The perception, however, was far different than the reality; NSA, it turned out, was given carte blanche access to Skype data as an NSA email proudly proclaimed on March 4, 2013:

“SSO (Special Source Operations, a division of the NSA) expects to receive buddy lists, credit card info, call data records, user account info, and other material.”

Another Snowden-leaked NSA email, dated Dec. 26, 2012, said, in part:

“MS (Microsoft), working with the FBI, developed a surveillance capability to deal with the new SSL (one of the most common Internet cryptographic protocols designed to protect hacking).

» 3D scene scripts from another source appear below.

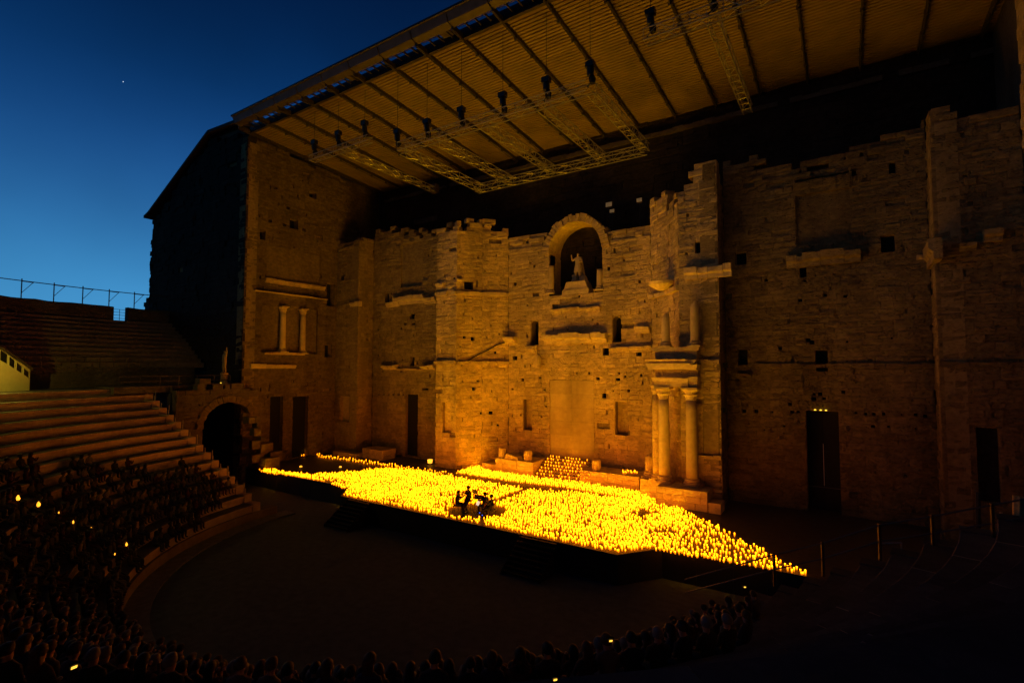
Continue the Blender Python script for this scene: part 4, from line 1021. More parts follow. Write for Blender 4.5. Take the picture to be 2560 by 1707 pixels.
def hair_mesh(J, m, long_=False):
    c = Vector(J['crown'][0]); mb = MB(); prof = []
    n = 10; vs = []; fs = []
    for i in range(7):
        t = i/6*math.pi*.62; rr = .125*math.sin(t)+.004; z = .135*math.cos(t)
        for k in range(n):
            a = 2*math.pi*k/n; fy = -.022 if True else 0
            front = max(0, math.sin(a)); zz = z+.055*front*(i/6); vs.append((c.x+rr*math.cos(a)*.92, c.y+fy+rr*math.sin(a)*1.06, c.z+.005+zz+random.uniform(-.006, .006)))
    for i in range(6):
        for k in range(n): k2 = (k+1) % n; fs.append((i*n+k, i*n+k2, (i+1)*n+k2, (i+1)*n+k))
    mb.add(vs, fs)
    if long_:
        mb.hexa([Vector((c.x+x, c.y-.07+yy, z)) for z, w_ in ((c.z-.34, .085), (c.z+.02, .1)) for x, yy in ((-w_, -.05), (w_, -.05), (w_, .03), (-w_, .03))])
    return mb.mesh('hair', m, True)
AUD = []
for i, (cl_, hr, lg, ar_, ln, kn, sl) in enumerate((('cloth_navy', 'hair_dark', False, 'lap', .05, .03, 1.08), ('cloth_grey', 'hair_brown', True, 'lap', -.05, 0, .9), ('black_cloth', 'hair_dark', False, 'side', -.12, .06, 1.1), ('cloth_white', 'hair_brown', False, 'lap', .12, .02, 1.0), ('cloth_red', 'hair_dark', True, 'phone', .0, 0, .88), ('cloth_olive', 'hair_grey', False, 'lap', .0, .04, 1.05), ('cloth_blue', 'hair_brown', True, 'side', .1, 0, .92))):
    J = pose(.42, ln, ar_, kn, (random.uniform(-.02, .02), random.uniform(-.01, .03)), sl)
    AUD.append((skin_body('person', J, EDG, [cl_, 'skin'], 'pelvis', SK, sub=1), hair_mesh(J, hr, lg), J))
def row_of(k): return ROWS[k]
PSC = 1.12
def seat_person(a, k, label, group, var=None):
    r0, z1 = row_of(k); r = r0+.30
    me, hm, J = AUD[var if var is not None else random.randrange(len(AUD))]
    s_ = PSC*random.uniform(.93, 1.06)
    o = link('person', me, None, (CX+r*math.cos(a), CY+r*math.sin(a), z1-.42*s_), a+math.pi/2+random.uniform(-.25, .25)); o.scale = (s_, s_, s_)
    tag(o, label, 'person', group)
    link('hair', hm, o)
    return o
def crowd(a0, a1, rows, dens, gapf=lambda a, k: 1.):
    out = []
    for k in rows:
        r = row_of(k)[0]+.3; n = int((a1-a0)*r/.66)
        for i in range(n):
            a = a0+(a1-a0)*(i+.5)/n+random.uniform(-.12, .12)/r
            if random.random() > dens*gapf(a, k): continue
            p = Vector((CX+r*math.cos(a), CY+r*math.sin(a), row_of(k)[1]+.6))
            if not in_view(p): continue
            out.append((a, k))
    return out
seatsL = crowd(E0+R(.8), R(232), range(0, 10), .8, lambda a, k: (1. if (k < 4.2+4.5*((a-R(191))/R(34)) and (k > 2-3.2*(a-R(191))/R(24))) else .0)*(1 if k < 5 else .6))
seatsB = crowd(R(232), R(294), range(0, 12), .8)
seatsR = crowd(R(294), R(346), range(0, 9), .85, lambda a, k: 1. if k < 8-4.5*max(0, (a-R(322))/R(20)) else 0.)
print('SEATS', len(seatsL), len(seatsB), len(seatsR))
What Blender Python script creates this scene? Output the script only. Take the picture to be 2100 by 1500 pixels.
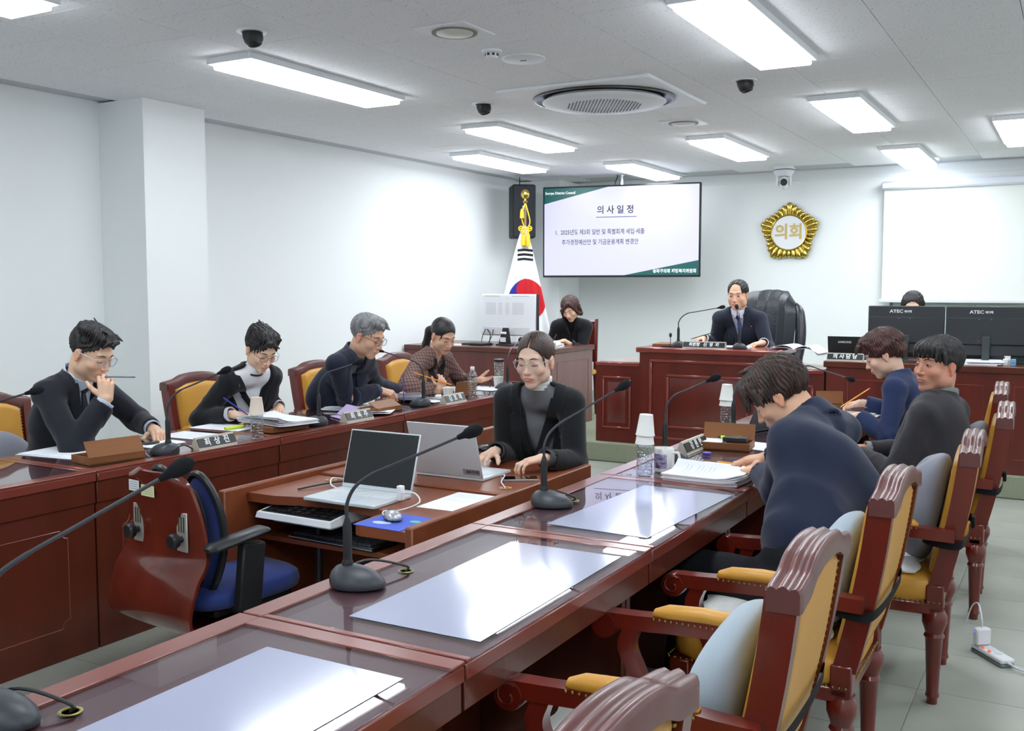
import bpy, bmesh, math, random
import numpy as np
from math import sin, cos, pi, radians, atan2, sqrt
from mathutils import Vector, Matrix, Euler
for o in list(bpy.data.objects): bpy.data.objects.remove(o)
SC = bpy.context.scene
COL = SC.collection
# ------------------------------------------------------------ camera
PITCH, YAW, EYE = radians(-4.45), radians(29.5), 1.5
cd = bpy.data.cameras.new('camera'); cam = bpy.data.objects.new('camera', cd); COL.objects.link(cam)
cd.sensor_width = 36; cd.lens = 2056/2100*36; cd.clip_start = .05; cd.clip_end = 60
cam.location = (0, 0, EYE); cam.rotation_euler = (pi/2+PITCH, 0, YAW)
SC.camera = cam
# ------------------------------------------------------------ world, exposure
w = bpy.data.worlds.new('world'); SC.world = w; w.use_nodes = True
w.node_tree.nodes['Background'].inputs[0].default_value = (.8, .88, 1, 1)
w.node_tree.nodes['Background'].inputs[1].default_value = .3
SC.view_settings.view_transform = 'Standard'; SC.view_settings.look = 'None'
SC.view_settings.gamma = 1; SC.view_settings.use_curve_mapping = False
SC.view_settings.exposure = 0.2
LIGHT_STRENGTH = 16
SC.cycles.max_bounces = 8; SC.cycles.diffuse_bounces = 5; SC.cycles.transparent_max_bounces = 12
SC.cycles.caustics_reflective = False; SC.cycles.caustics_refractive = False
SC.cycles.sample_clamp_indirect = 6
CEIL = 2.75; XW = -5.87; YB = 11.08; XR = 2.4; YF = -2.6; PLAT = .17

# ------------------------------------------------------------ materials
def lin(c):
    return tuple((v/255/12.92 if v/255 <= .04045 else ((v/255+.055)/1.055)**2.4) for v in c)
MATS = {}
def mat(name, rgb=None, rough=.5, spec=.5, metal=0, coat=0, coat_r=.05, noise=None, bump=None, emit=None, sheen=0, vcol=None, alpha=None, obj=True):
    """noise=(scale,(r,g,b),amount,stretch) mixes a second colour; bump=(scale,strength,stretch)"""
    if name in MATS: return MATS[name]
    m = bpy.data.materials.new(name); m.use_nodes = True; MATS[name] = m
    nt = m.node_tree; N = nt.nodes; L = nt.links
    b = N['Principled BSDF']
    if rgb: b.inputs['Base Color'].default_value = (*lin(rgb), 1)
    b.inputs['Roughness'].default_value = rough
    b.inputs['Specular IOR Level'].default_value = spec
    b.inputs['Metallic'].default_value = metal
    b.inputs['Coat Weight'].default_value = coat
    b.inputs['Coat Roughness'].default_value = coat_r
    if sheen: b.inputs['Sheen Weight'].default_value = sheen
    if emit is not None:
        b.inputs['Emission Color'].default_value = (*lin(rgb), 1); b.inputs['Emission Strength'].default_value = emit
    src = None
    def coords(st):
        tc = N.new('ShaderNodeTexCoord'); mp = N.new('ShaderNodeMapping')
        L.new(tc.outputs['Object'], mp.inputs[0]); mp.inputs['Scale'].default_value = st
        return mp.outputs[0]
    if vcol:
        a = N.new('ShaderNodeVertexColor'); a.layer_name = vcol; src = a.outputs['Color']
        L.new(src, b.inputs['Base Color'])
    if noise:
        sc, c2, amt, st = noise
        n = N.new('ShaderNodeTexNoise'); n.inputs['Scale'].default_value = sc; n.inputs['Detail'].default_value = 5
        L.new(coords(st), n.inputs['Vector'])
        r = N.new('ShaderNodeMapRange'); r.inputs[1].default_value = .35; r.inputs[2].default_value = .65; r.inputs[4].default_value = amt
        L.new(n.outputs[0], r.inputs[0])
        mx = N.new('ShaderNodeMix'); mx.data_type = 'RGBA'
        L.new(r.outputs[0], mx.inputs[0])
        if src: L.new(src, mx.inputs[6])
        else: mx.inputs[6].default_value = (*lin(rgb), 1)
        mx.inputs[7].default_value = (*lin(c2), 1)
        L.new(mx.outputs[2], b.inputs['Base Color'])
    if bump:
        sc, s, st = bump
        n = N.new('ShaderNodeTexNoise'); n.inputs['Scale'].default_value = sc; n.inputs['Detail'].default_value = 4
        L.new(coords(st), n.inputs['Vector'])
        bp = N.new('ShaderNodeBump'); bp.inputs['Strength'].default_value = s; bp.inputs['Distance'].default_value = .01
        L.new(n.outputs[0], bp.inputs['Height']); L.new(bp.outputs[0], b.inputs['Normal'])
    return m
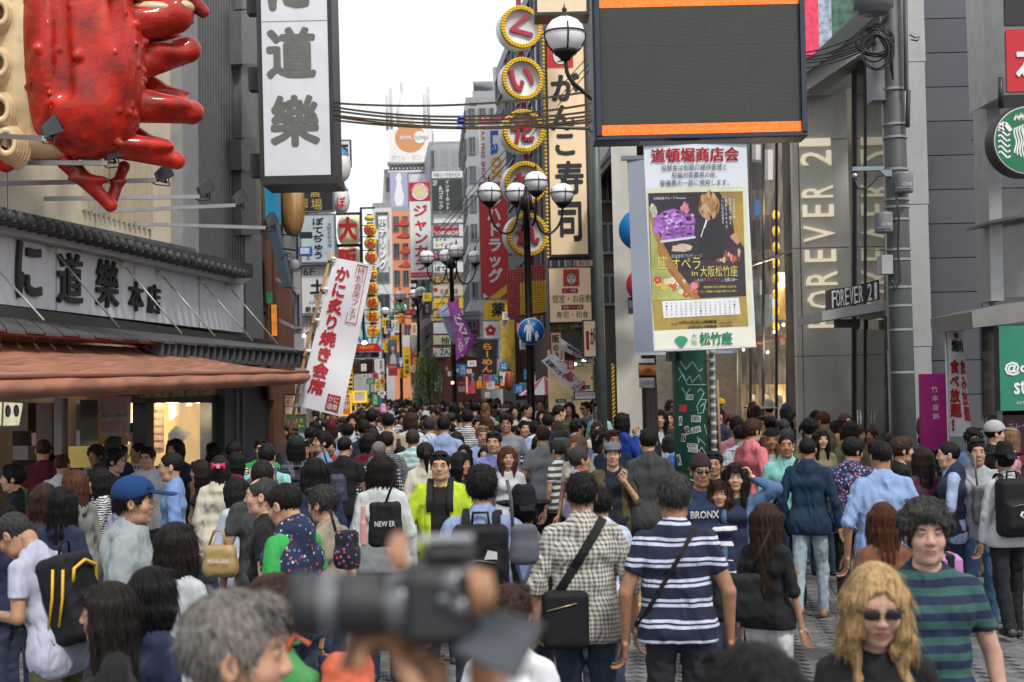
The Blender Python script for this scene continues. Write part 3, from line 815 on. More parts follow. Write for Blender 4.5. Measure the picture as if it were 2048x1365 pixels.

These solutions were successfully tested and went live 12 Dec. 2012.”

Still another document, Greenwald wrote, “describes further collaboration between Microsoft and the FBI, as that agency also sought to ensure that new Outlook features did not interfere with its surveillance habits. ‘The FBI Data Intercept Technology Unit (DITU—just the name sounds intimidating and ominous) team is working with Microsoft to understand an additional feature inOutlook.com which allows users to create email aliases, which may affect our tasking process…There are compartmented and other activities underway to mitigate these problems.’”

If that is not sufficiently chilling to cast extreme doubt on data sharing, PARCC, and any other such proposals being put forward by Microsoft, InBloom, former New York City School Chancellor Joel Klein, News Corp. and any other individual or entity that wishes to profiteer off public education, then you are part of the problem.